Joe Kraus and Graham Spencer unveiling start-up that lets developers build Web apps using a shared online template.

Jim Hu Staff Writer, CNET News.com
Jim Hu
covers home broadband services and the Net's portal giants.
Jim Hu
2 min read
Excite.com co-founders Joe Kraus and Graham Spencer will announce a new start-up on Wednesday geared toward letting developers build Web applications using a shared online template.

Called JotSpot, the company uses "wiki" technology, essentially Web pages designed to let people edit and contribute to projects on a common interface. Instead of collaborating on a document, JotSpot is creating a wiki for developing Web applications.
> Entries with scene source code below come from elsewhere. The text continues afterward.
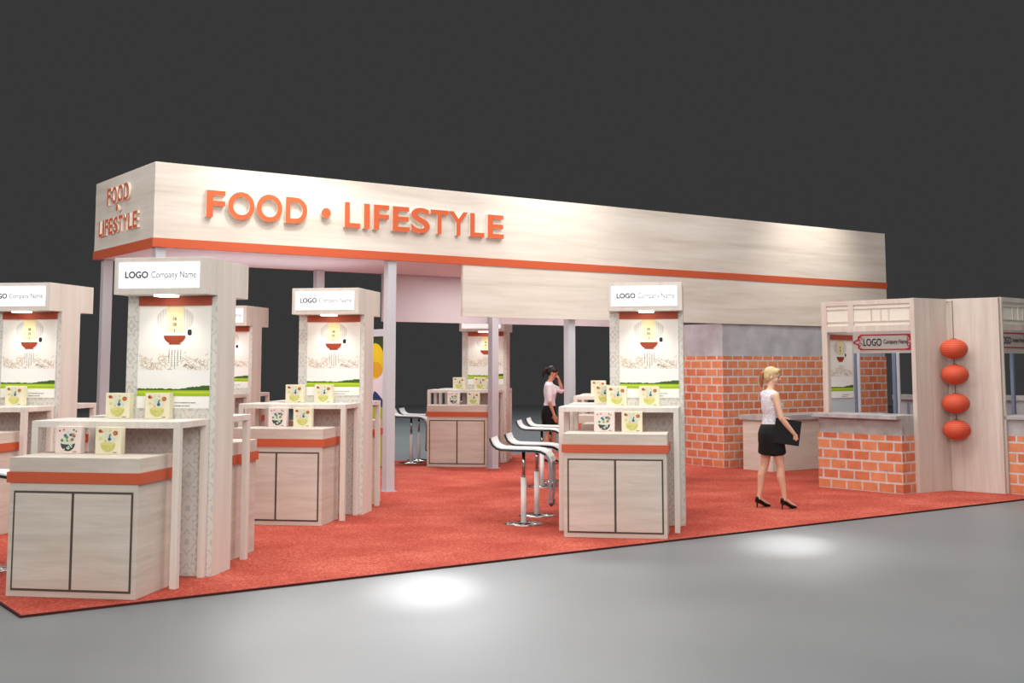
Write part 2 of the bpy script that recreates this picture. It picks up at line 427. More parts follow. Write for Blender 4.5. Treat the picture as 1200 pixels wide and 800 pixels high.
# column; origin at front right floor corner of shaft: spans x -.805..0, y 0..0.40
def build_column():
    t = empty('display_column', (0,0,0)); t['category'] = 'column'
    mb = MB(); mb.box((-.805,.004,0),(0,.396,2.62), WV); mb.make('shaft', t)
    for y0, y1 in ((0,.004),(.396,.4)):
        mb = MB(); mb.box((-.803,y0,.01),(-.002,y1,2.31), DAMASK); tag(mb.make('wallpaper_face', t), 'pale damask patterned face')
    for s in (0,1):
        h = MB()
        y0, y1 = (-.26,.004) if s == 0 else (.396,.68)
        h.box((-.805,y0,2.315),(0,y1,2.62), WV); hd_ = h.make('header', t, bevel=.003)
        sg = MB()
        if s == 0: sg.box((-.76,-.268,2.365),(-.055,-.26,2.578), SIGN)
        else: sg.box((-.75,.68,2.365),(-.045,.688,2.578), SIGN)
        sg_ = sg.make('sign_face', t); tag(sg_, 'white lit sign face')
        tx = FB(); put_text(tx, 'LOGO', 0, .205, 0, .058, 0, DGREY, bold=.035); put_text(tx, 'Company Name', .232, .625, -.016, .058, 0, LGREY, bold=0.004)
        q = tx.make('lettering', sg_)
        if s == 0: q.location = (-.705,-.2695,2.447)
        else: q.location = (-.10,.6895,2.447); q.rotation_euler.z = math.pi
        lm = MB()
        yy = -.13 if s == 0 else .54
        lm.box((-.47,yy-.09,2.298),(-.31,yy+.05,2.315), LAMP); tag(lm.make('downlight', t), 'white glowing downlight')
    return t

# poster ; origin at bottom centre, faces -y ; w .64, h .935
PBOWL = new_mat('poster_bowl', (150,62,36), .6); STRIP = new_mat('poster_strip', (236,220,172), .7); DOTS = new_mat('poster_circle', (222,218,210), .7)
DOTL = new_mat('poster_circle_line', (176,172,166), .7)
SKETCH = new_mat('poster_sketch', (206,186,150), .7); SKETCH2 = new_mat('poster_sketch_rose', (206,170,158), .7); FIELD = new_mat('poster_field', (158,190,34), .7)
FIELD2 = new_mat('poster_field_light', (190,210,60), .7); TREES = new_mat('poster_trees', (66,98,38), .7); RICE = new_mat('poster_rice', (250,246,234), .7); TINT = new_mat('poster_tint', (245,240,231), .7); MARK = new_mat('poster_text', (92,80,72), .7)
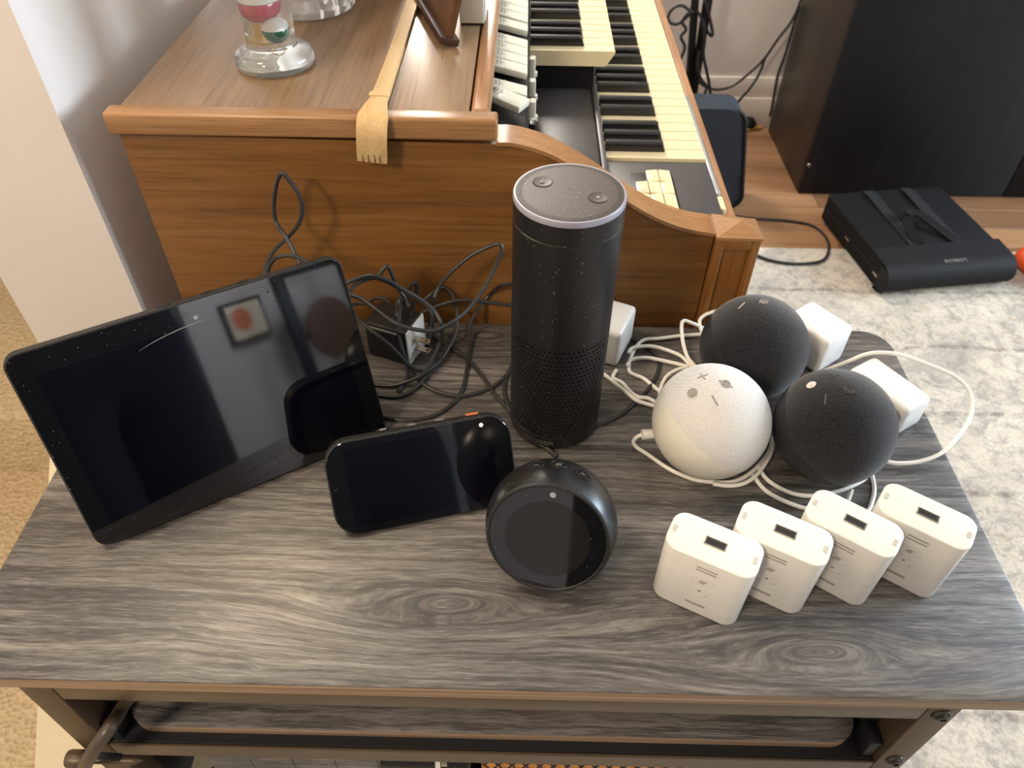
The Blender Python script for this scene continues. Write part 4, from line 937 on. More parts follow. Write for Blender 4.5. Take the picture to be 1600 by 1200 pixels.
for lb, P in (
 ('black cable standing up in a tall thin loop behind the large display', [(-0.2229,0.338,0.0953),(-0.2233,0.345,0.1011),(-0.2199,0.352,0.1084),(-0.211,0.358,0.1179),(-0.2002,0.362,0.126),(-0.1886,0.364,0.1394),(-0.1833,0.366,0.1543),(-0.185,0.368,0.1687),(-0.1912,0.37,0.18),(-0.1964,0.371,0.1856),(-0.2032,0.371,0.1748),(-0.2095,0.369,0.1539),(-0.2099,0.366,0.1376),(-0.2019,0.357,0.1321),(-0.1952,0.35,0.1224),(-0.188,0.34,0.1121)]),
 ('black cable curving just above the top edge of the large display', [(-0.2185,0.338,0.1042),(-0.2128,0.338,0.1143),(-0.2063,0.338,0.1201),(-0.1954,0.338,0.1225),(-0.1843,0.336,0.1207),(-0.1669,0.33,0.1142)]),
 ('black cable arching from the large display over the power adapter', [(-0.1515,0.325,0.0952),(-0.143,0.33,0.0996),(-0.1311,0.335,0.102),(-0.1203,0.335,0.1037),(-0.1068,0.335,0.0981),(-0.093,0.332,0.0904),(-0.077,0.33,0.0796),(-0.0652,0.325,0.0709),(-0.0593,0.318,0.059),(-0.0637,0.339,0.024),(-0.0705,0.3235,0.014),(-0.0778,0.3095,0.008),(-0.0861,0.3033,0.005)]),
 ('black cable running just under the arching cable behind the adapter', [(-0.1433,0.322,0.0919),(-0.1375,0.33,0.0968),(-0.1269,0.338,0.0976),(-0.1171,0.34,0.097),(-0.1059,0.34,0.0906),(-0.0898,0.338,0.0805),(-0.0734,0.334,0.0687),(-0.069,0.33,0.0564),(-0.0751,0.3406,0.018),(-0.0723,0.3301,0.006),(-0.0666,0.3223,0.003)]),
 ('black cable in the widest loop rising right of the adapter towards the cylinder', [(-0.1466,0.318,0.0964),(-0.129,0.312,0.095),(-0.1132,0.3,0.0911),(-0.0964,0.29,0.0858),(-0.0784,0.288,0.0805),(-0.0618,0.292,0.0767),(-0.0454,0.305,0.0774),(-0.032,0.325,0.0779),(-0.0178,0.345,0.0882),(-0.0092,0.358,0.1009),(-0.0039,0.364,0.1149),(-0.0075,0.366,0.1198),(-0.0184,0.367,0.1146),(-0.0335,0.366,0.1056),(-0.0521,0.362,0.0895),(-0.0649,0.358,0.0732),(-0.0709,0.352,0.0581),(-0.079,0.3771,0.012),(-0.0777,0.3513,0.004)]),
 ('black cable crossing in front of the adapter and looping back on its right', [(-0.1529,0.3481,0.052),(-0.1308,0.3244,0.05),(-0.1085,0.3106,0.04),(-0.0921,0.3088,0.016),(-0.0806,0.3114,0.006),(-0.0687,0.3191,0.006),(-0.0578,0.3426,0.008),(-0.0513,0.3628,0.012),(-0.0508,0.3815,0.022),(-0.0568,0.3979,0.034),(-0.0661,0.4018,0.04),(-0.0735,0.3951,0.04),(-0.085,0.3865,0.034)]),
 ('black cable dropping from the cylinder and curling forward to the small display', [(0.0083,0.385,0.0596),(-0.0039,0.385,0.0577),(-0.0177,0.4017,0.032),(-0.0307,0.3876,0.02),(-0.0381,0.3732,0.012),(-0.0368,0.3476,0.004),(-0.0379,0.3122,0.002),(-0.0413,0.2865,0.002),(-0.0521,0.2668,0.002),(-0.069,0.254,0.002),(-0.0925,0.2501,0.002),(-0.117,0.2543,0.002),(-0.1362,0.2619,0.002)]),
 ('black cable lying along the bottom of the organ panel', [(0.01,0.384,0.0317),(-0.0204,0.387,0.0335),(-0.0368,0.387,0.0356),(-0.0566,0.386,0.0334),(-0.076,0.384,0.0261),(-0.0996,0.375,0.0176)]),
 ('black cable running diagonally from adapter to the foot of the cylinder', [(-0.0789,0.3702,0.003),(-0.059,0.354,0.002),(-0.038,0.3335,0.002),(-0.0206,0.3082,0.002),(-0.0071,0.2823,0.002),(0.0086,0.2618,0.002)]),
 ('black cable lying flat in front of the adapter, upper strand', [(-0.1324,0.2961,0.002),(-0.1103,0.2941,0.002),(-0.0917,0.2977,0.006),(-0.0774,0.3066,0.009),(-0.0632,0.3293,0.007),(-0.0549,0.3546,0.006)]),
 ('black cable lying flat in front of the adapter, lower strand', [(-0.1339,0.2856,0.002),(-0.1146,0.2802,0.002),(-0.0993,0.2806,0.002),(-0.085,0.2912,0.003),(-0.071,0.3151,0.0045),(-0.0631,0.3261,0.003)]),
 ('black cable sagging across the table to the left foot of the cylinder', [(-0.0945,0.3204,0.004),(-0.0838,0.3028,0.002),(-0.0662,0.2884,0.002),(-0.041,0.2822,0.002),(-0.0168,0.2915,0.002),(-0.001,0.305,0.004),(0.0093,0.3232,0.006)]),
 ('black cable looping upright behind the adapter with two peaks', [(-0.1598,0.3808,0.03),(-0.1526,0.3852,0.03),(-0.1427,0.383,0.032),(-0.1355,0.3866,0.036),(-0.125,0.3834,0.038),(-0.1157,0.3724,0.038),(-0.108,0.3474,0.044),(-0.1067,0.3634,0.052),(-0.0993,0.3672,0.054)]),
 ('black cable hanging down over the face of the adapter', [(-0.0981,0.3617,0.06),(-0.1018,0.3527,0.056),(-0.103,0.3353,0.047),(-0.1005,0.3219,0.03),(-0.0962,0.3154,0.014),(-0.0953,0.3051,0.003),(-0.1019,0.2865,0.002)]),
 ('black cable peak rising highest behind the arching cable', [(-0.1204,0.35,0.0916),(-0.1145,0.355,0.097),(-0.111,0.357,0.0985),(-0.1083,0.357,0.0897),(-0.1034,0.355,0.0746),(-0.0967,0.352,0.063),(-0.0925,0.345,0.0593)]),
 ('black cable kinked double behind the adapter', [(-0.0977,0.352,0.0518),(-0.0946,0.358,0.0662),(-0.0893,0.362,0.0757),(-0.0865,0.362,0.0727),(-0.0892,0.358,0.0568),(-0.0944,0.35,0.0438)]),
 ('black cable curving from the cylinder foot out round its right side', [(0.0771,0.2452,0.002),(0.0873,0.2479,0.002),(0.1002,0.2546,0.002),(0.1143,0.2656,0.002),(0.1258,0.2784,0.002),(0.1413,0.2978,0.002),(0.1519,0.3186,0.002),(0.156,0.3373,0.002),(0.1515,0.3495,0.002),(0.1441,0.359,0.002),(0.13,0.3715,0.002)]),
 ('black cable passing close along the left side of the cylinder', [(0.0111,0.3304,0.008),(0.0044,0.316,0.004),(0.0004,0.2982,0.002),(0.0021,0.2809,0.002),(0.0087,0.2594,0.002)]),
 ('black cable stub between the cylinder and the round-screen clock', [(0.0314,0.2269,0.002),(0.04,0.2195,0.002),(0.0496,0.2094,0.002)]),
): cable('black_cable', P, BR if 'stub' not in lb else 0.0024, M_bcable, lb)

# ------------------------------------------------------------------ things on the organ
LZ = 0.2266
sc = thing('back_scratcher', 'pale bamboo back scratcher lying on the organ lid with its hand hanging over the edge', 'back scratcher', (-0.112, 0.40, LZ))
SV = Vector((-0.112, 0.40, LZ))
pth = [(-0.1105, 0.86, LZ + 0.004), (-0.1110, 0.66, LZ + 0.004), (-0.1120, 0.50, LZ + 0.004), (-0.1130, 0.44, LZ + 0.0035), (-0.1140, 0.408, LZ + 0.0038), (-0.1148, 0.392, LZ + 0.0010), (-0.1160, 0.3860, LZ - 0.0090), (-0.1175, 0.3855, LZ - 0.0230), (-0.1190, 0.3870, LZ - 0.0365)]
def scw(t): return 0.0115 + 0.0040 * min(1, t / 0.45) + (0.0105 * min(1, max(0, (t - 0.45) / 0.16)) ** 0.8)
b_ = B(); strip(b_, [Vector(p) - SV for p in pth], scw, 0.0042, (1, 0, 0), 7); obj('shaft', b_, M_bamboo, sc)
b_ = B()
for x in (-0.0075, -0.0025, 0.0028, 0.0075): box(b_, (x - 0.0068, 0.3845 - 0.40, -0.0325), (0.0006, 0.0012, 0.0075))
obj('finger_slits', b_, plain('slit_brown', srgb(70, 44, 20), 0.7), sc)
b_ = B(); strip(b_, [Vector((-0.1132, 0.432, LZ + 0.0062)) - SV, Vector((-0.1135, 0.428, LZ + 0.0064)) - SV, Vector((-0.1136, 0.424, LZ + 0.0062)) - SV], 0.0178, 0.0005, (1, 0.1, 0), 2); obj('node_ridge', b_, plain('bamboo_node', srgb(204, 168, 118), 0.6), sc)

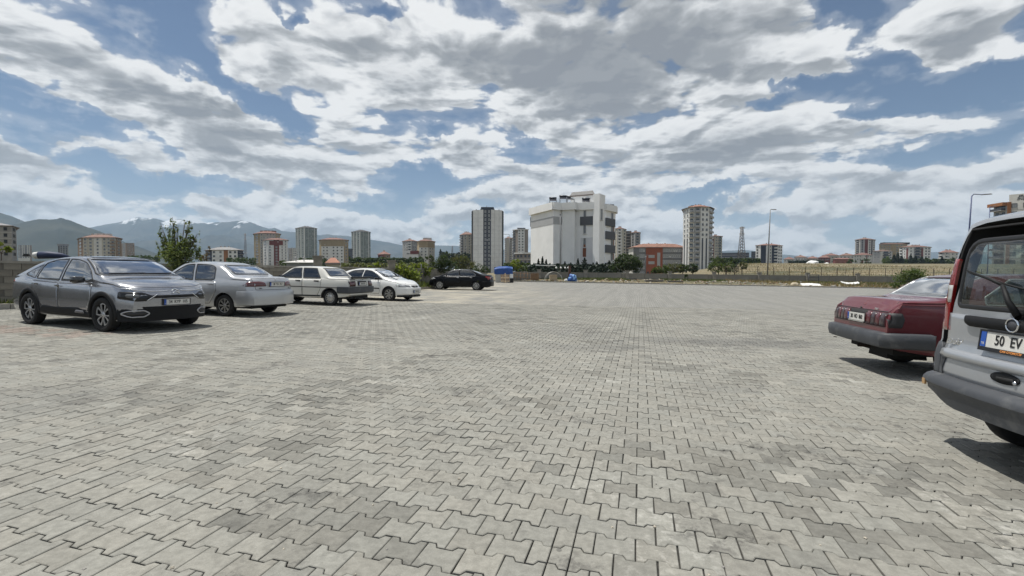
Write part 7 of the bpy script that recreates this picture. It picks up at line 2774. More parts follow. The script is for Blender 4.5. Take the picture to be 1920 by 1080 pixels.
def px_blobs(base, Y, lst, depth=.8):
    """blobs given in photo px: (px, py, rx_px, ry_px) -> relative to base"""
    out = []
    k = F_PX / Y
    for i, (px, py, rx, ry) in enumerate(lst):
        p = at(px, py, Y)
        out.append(((p.x - base.x, p.y - base.y + (i % 3 - 1) * .12 * rx / k, p.z - base.z), (rx / k, rx / k * depth, ry / k)))
    return out


def ground_at(px, Y):
    p = at(px, 512, Y)
    z = plane_z(p.x, p.y) + .05 if (p.y < KERB_Y) else terrain(p.x, p.y)
    return Vector((p.x, p.y, z))


def px_tree(name, label, px, Y, lst, n, size, m, **kw):
    b = ground_at(px, Y)
    if 'base_z' in kw:
        b.z = kw.pop('base_z')
    dp = kw.pop('depth', .8)
    return tree(name, label, b, px_blobs(b, Y, lst, dp), n, size, m, **kw)


LF_D = leaf_mat('dark_leaf', (.042, .062, .022))
LF_M = leaf_mat('mid_leaf', (.075, .105, .030))
LF_B = leaf_mat('bright_leaf', (.16, .19, .045), .45)
LF_O = leaf_mat('olive_leaf', (.095, .10, .045))
LF_C = leaf_mat('conifer_needle', (.016, .028, .016), .1)
LF_Y = leaf_mat('young_leaf', (.135, .165, .065), .4)
LF_R = leaf_mat('rusty_leaf', (.12, .085, .035))

px_tree('young_tree', 'leafy young tree with pointed top rising from the wall between the first two parked cars', 334, 18,
        [(334, 480, 27, 26), (318, 470, 18, 26), (350, 465, 16, 24), (322, 438, 9, 24), (323, 415, 4, 15), (352, 435, 8, 18), (357, 420, 5, 12), (302, 445, 6, 22), (301, 425, 3, 12),
         (368, 470, 8, 22), (371, 445, 4, 14), (338, 498, 20, 12), (296, 470, 6, 16), (309, 455, 8, 16), (360, 452, 8, 14), (340, 450, 9, 14), (331, 428, 4, 14), (347, 418, 3, 9), (372, 480, 7, 16)], 7000, .078, LF_Y, trunk_r=.045, seed=3, stems=3, shell=.05, var=.6)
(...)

That means developers can use a common platform to create online features for internal corporate uses.

JotSpot pages will include e-mail in-boxes on every page to leave a record of correspondences between project workers. The software will also support external content feeds onto its pages, such as RSS (real simple syndication), Word documents and eventually SalesForce.com information via SOAP.

The company has secured $5.2 million in funding from Mayfield and Redpoint Ventures.

"What we can do for collaborative Web-based applications is what Excel did for financial applications," Kraus, CEO of JotSpot, said in an interview, "which is decrease the skill level required to make them, increase the speed with which they are made, and make them integrated with other data."

The launch of JotSpot marks the tech re-entry for Kraus and Spencer, the two Stanford graduates who created Excite.com. The search engine-turned Web portal was one of the high fliers in the late 1990s and watched its fortunes rise with the Internet bubble. In 1999, broadband cable ISP @Home acquired Excite for $7.2 billion in hopes of offering more content via its fast Internet pipes.

But the merger was ill-fated, plagued by battling cable companies and internal culture clashes that tore Excite@Home at its seams. The company eventually shut down after filing for bankruptcy, while cable partners such as Comcast and Cox took their broadband ISP operations in-house.

In March this year, search engine Ask Jeeves acquired Excite, iWon and MyWay for $343 million in cash and stock.